Because of the tireless work of the Equal Justice Initiative, it is now "constitutionally impermissible" to sentence children who are not guilty of homicide to life imprisonment. In cases of homicide it is no longer mandatory to sentence children to life without parole (295). This will help young people like Charlie who act in self-defense. Over 100 prisoners have been released from death row. But the work of restoring dignity and working for a more just society is just beginning.

In April 2018, a new museum was opened in Montgomery, Alabama. It unveils the sordid story of America's recent past in order to open the way for a more hopeful future. Rates of arrest, conviction, and incarceration still make it more dangerous to be black and innocent than to be white and guilty. This should not be. In his late 20s, Stevenson himself was confronted by police without cause, who illegally searched him and his car while parked outside his own apartment, quietly listening to a song on the radio. He knows firsthand how dehumanizing the wrongful assumption of guilt can be. That evening, his only guilt was being black in America.

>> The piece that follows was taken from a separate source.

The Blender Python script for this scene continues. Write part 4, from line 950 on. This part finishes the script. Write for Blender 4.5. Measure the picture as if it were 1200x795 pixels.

The roots of racial prejudice still run deep. Although the US federal prohibition on inter-racial marriage was abolished in 1967 (Loving v. Virginia), by 2011 46% of Mississippi Republicans still supported a ban (29). As long as we see those with different skin color than our own as anything other than fellow humans made as God's image, we perpetuate an injustice that looks at a human and sees something less. I fear that as white Americans slowly leave behind prejudice against those of African descent, it will merely be replaced with a new "Other" -- immigrants from the Middle East or Latin America, or Asia.

Bryan Stevenson's book is no easy read. It will wreck your day, as this blog post has wrecked mine. But the longer we hide from reality, the longer injustice prevails. Let's work for a better future -- for everybody. Red and yellow, black and white, they are precious in his sight. Human. What will it take to live like we believe this is true?